On Usenet's alt.conspiracy newsgroup, other curious "coincidences" were pondered with alacrity. One avid numerologist posted a long screed ruminating over the significance of the number 11:

"The date of the attack: 9/11 - 9 + 1 + 1 = 11 September 11th is the 254th day of the year: 2 + 5 + 4 = 11. After September 11th there are 111 days left to the end of the year. 119 is the area code to Iraq/Iran. 1 + 1 + 9 = 11. Twin Towers -- standing side by side, looks like the number 11 The first plane to hit the towers was Flight 11. But ... .There's More ... ... . State of New York -- The 11 State added to the Union. New York City -- 11 Letters. Afghanistan -- 11 Letters. The Pentagon -- 11 Letters. Ramzi Yousef -- 11 Letters (convicted of orchestrating the attack on the WTC in 1993). Flight 11 -- 92 on board -- 9 + 2 = 11 Flight 77 -- 65 on board - 6 + 5 = 11."
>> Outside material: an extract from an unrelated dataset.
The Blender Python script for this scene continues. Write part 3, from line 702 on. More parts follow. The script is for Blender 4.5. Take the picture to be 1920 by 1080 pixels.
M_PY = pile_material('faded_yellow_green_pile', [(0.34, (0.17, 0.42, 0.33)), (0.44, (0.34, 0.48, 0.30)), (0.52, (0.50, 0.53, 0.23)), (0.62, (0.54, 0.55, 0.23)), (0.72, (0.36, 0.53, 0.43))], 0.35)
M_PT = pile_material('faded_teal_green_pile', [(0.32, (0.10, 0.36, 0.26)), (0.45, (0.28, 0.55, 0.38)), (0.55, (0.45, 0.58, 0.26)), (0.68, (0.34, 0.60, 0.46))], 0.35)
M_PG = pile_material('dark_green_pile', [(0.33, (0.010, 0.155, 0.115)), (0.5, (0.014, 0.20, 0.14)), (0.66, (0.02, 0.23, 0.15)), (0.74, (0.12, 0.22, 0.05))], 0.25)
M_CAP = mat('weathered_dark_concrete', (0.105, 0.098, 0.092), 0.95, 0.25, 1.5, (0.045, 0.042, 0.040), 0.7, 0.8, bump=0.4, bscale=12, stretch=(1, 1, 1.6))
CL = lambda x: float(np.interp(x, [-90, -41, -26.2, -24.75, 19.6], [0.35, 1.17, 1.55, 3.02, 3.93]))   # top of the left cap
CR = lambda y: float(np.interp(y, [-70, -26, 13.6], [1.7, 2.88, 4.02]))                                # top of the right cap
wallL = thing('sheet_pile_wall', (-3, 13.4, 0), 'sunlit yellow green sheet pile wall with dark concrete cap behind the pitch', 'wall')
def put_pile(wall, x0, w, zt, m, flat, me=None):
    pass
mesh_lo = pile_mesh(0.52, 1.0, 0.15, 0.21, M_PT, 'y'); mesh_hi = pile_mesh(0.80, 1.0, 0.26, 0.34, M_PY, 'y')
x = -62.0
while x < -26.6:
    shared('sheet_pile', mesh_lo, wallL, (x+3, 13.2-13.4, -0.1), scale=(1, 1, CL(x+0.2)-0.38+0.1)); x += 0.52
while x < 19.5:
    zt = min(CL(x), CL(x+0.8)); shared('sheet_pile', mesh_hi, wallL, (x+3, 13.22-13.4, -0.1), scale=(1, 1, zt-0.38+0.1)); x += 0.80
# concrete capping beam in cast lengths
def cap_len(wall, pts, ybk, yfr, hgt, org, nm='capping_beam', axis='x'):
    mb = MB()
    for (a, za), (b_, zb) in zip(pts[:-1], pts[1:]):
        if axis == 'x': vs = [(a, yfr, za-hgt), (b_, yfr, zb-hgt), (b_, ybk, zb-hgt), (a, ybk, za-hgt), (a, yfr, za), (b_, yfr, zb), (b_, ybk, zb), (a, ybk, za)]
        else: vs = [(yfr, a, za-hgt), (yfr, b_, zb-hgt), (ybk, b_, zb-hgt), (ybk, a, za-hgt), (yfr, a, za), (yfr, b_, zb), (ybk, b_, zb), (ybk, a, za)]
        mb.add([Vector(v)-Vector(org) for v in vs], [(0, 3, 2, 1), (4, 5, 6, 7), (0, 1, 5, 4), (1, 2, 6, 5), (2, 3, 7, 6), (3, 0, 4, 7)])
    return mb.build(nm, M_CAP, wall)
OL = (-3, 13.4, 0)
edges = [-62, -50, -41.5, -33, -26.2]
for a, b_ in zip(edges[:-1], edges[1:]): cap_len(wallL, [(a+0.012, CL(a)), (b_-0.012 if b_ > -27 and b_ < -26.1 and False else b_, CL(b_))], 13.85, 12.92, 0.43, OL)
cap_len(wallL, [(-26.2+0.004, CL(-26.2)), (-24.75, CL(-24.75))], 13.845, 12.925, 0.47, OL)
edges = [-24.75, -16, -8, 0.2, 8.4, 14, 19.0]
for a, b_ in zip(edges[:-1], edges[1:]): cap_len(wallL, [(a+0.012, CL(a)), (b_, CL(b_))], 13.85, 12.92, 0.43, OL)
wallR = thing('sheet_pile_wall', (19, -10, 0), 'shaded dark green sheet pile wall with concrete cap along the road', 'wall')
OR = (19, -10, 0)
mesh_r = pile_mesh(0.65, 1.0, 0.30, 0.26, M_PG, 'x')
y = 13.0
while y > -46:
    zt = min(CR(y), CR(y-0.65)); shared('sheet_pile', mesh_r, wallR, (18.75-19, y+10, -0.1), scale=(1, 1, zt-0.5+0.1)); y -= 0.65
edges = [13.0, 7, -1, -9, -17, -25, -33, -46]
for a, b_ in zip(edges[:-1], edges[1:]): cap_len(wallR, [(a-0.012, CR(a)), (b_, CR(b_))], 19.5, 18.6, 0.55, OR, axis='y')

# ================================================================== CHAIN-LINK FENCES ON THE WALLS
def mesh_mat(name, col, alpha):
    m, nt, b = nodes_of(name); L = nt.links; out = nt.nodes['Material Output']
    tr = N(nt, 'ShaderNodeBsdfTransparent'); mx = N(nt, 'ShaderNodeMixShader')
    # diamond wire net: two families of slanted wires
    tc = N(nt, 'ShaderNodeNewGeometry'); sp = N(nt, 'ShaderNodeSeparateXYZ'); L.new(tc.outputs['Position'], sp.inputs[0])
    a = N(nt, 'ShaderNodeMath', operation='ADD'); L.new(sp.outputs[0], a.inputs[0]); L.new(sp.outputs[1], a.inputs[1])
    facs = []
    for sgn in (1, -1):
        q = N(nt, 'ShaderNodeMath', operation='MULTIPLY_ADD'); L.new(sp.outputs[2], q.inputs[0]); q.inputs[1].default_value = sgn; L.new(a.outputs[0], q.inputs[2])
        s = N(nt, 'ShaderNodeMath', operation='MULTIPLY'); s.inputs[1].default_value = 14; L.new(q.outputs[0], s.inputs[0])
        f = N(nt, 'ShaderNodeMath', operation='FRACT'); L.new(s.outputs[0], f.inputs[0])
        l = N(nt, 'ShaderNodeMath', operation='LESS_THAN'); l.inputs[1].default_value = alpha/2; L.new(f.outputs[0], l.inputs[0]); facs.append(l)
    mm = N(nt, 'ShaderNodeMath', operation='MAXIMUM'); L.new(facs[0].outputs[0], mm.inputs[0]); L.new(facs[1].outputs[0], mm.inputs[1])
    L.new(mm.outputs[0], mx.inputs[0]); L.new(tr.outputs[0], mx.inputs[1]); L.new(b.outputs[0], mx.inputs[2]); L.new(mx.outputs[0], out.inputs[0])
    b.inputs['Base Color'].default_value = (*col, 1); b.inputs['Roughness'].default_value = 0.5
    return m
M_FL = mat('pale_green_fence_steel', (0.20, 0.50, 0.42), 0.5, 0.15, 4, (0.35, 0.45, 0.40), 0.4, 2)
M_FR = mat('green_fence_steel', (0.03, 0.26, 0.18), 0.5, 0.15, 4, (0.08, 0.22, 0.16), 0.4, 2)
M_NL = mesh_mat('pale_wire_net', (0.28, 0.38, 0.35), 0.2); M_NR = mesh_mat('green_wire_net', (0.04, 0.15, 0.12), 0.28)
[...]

More common, however, were the posts on bulletin boards and mailing lists across the Net, which tried to piece together the loose threads that news organizations had left hanging. Why, for example, had the plane that crashed in Pennsylvania been pulverized into tiny pieces? Had it been shot down by the American Air Force? Some swore they'd heard reports that the hijacked plane had been shadowed by American jets, but those reports were now nowhere to be seen. Coverup or media mistake?

And why, others asked, would a cell of terrorists so intimately schooled in intelligence tactics leave blatant evidence of their identities behind, like a car full of passports and airline manuals in Arabic? "It is nearly unbelievable that an organization capable of carrying out such a complex operation would leave behind relatively obvious evidence. Even though the suicide hijackers had little to lose, they would want to delay the FBI's investigation -- and the inevitable U.S. military response," mused one poster. "A likely possibility is that the hijackers intentionally left material designed to provide the FBI with an obvious trail leading to low-level operatives with limited knowledge of the attack or its sponsors."

Plenty of Internet speculation swirled around politicians who were given a "warning" about flying -- such as San Francisco Mayor Willie Brown, whose travel advisors apparently told him not to travel on Tuesday. Similarly, there were rumors that a Tomahawk helicopter with missiles was hovering around the World Trade Center 10 minutes before the first plane hit. Did the government know the attack was going to happen and screwed up the defense, or did it let it happen on purpose, these posts pondered. And as Bush asked Congress for unprecedented power, other theories swirled that the attack had been staged merely as a way for the government to seize additional power.

A stretch, perhaps, but not quite as rubbery as the hypothesis posted in alt.conspiracy:

"George Bush is Bill Clinton! They are both 'Alien Agency' Presidents and they all are allowing the alien race to play the 'snuff' game here in America," wrote one poster on alt.conspiracy. "NYC, like the other major cities of the world, is a huge alien agency HIVE. 99 percent of the people who work or live there are telepathic aliens and are protected by the alien agency. Any act of violence or catistrophic occurence in NYC is controlled by the 'Alien Agency.'" [sic]

And finally, for the biblically minded who were disappointed by the anticlimactic Y2K, there was no shortage of apocalyptic predictions that the end of the world was finally near. One widely circulated e-mail titled "Americans save America" informed readers -- in roughly 20,000 words -- that the attack on the World Trade Center was the beginning of end-times, as predicted by assorted biblical verses. Begged the author, "Please read these pages thru and thru and you will find many answers to the 'beginning of birth pangs' who would give forth the true meaning of the globalization under one hand and one people: the Antichrist and Freemasonry from Israel."

But even though the conspiracy theorists are still in the minority -- heavily outweighed by the Net's very real levity -- the bizarre theories hit perhaps too close to home for some. The popular computer game Majestic, which peppers players with phone calls and e-mails as part of an interactive mystery, was abruptly cancelled on Tuesday. The game, eerily enough, includes references to CIA conspiracies regarding terrorism and oil in the Middle East.

"Given the recent national tragedy, we feel that some of the fictional elements in the game may not be appropriate at this time," said an e-mail sent to the game's participants. Considering the paranoia of so many anti-government citizens of the Net's online communities, it was probably a wise decision not to add fuel to the fire: The conspiracy theorists are having a field day already.

Janelle Brown

Janelle Brown is a contributing writer for Salon.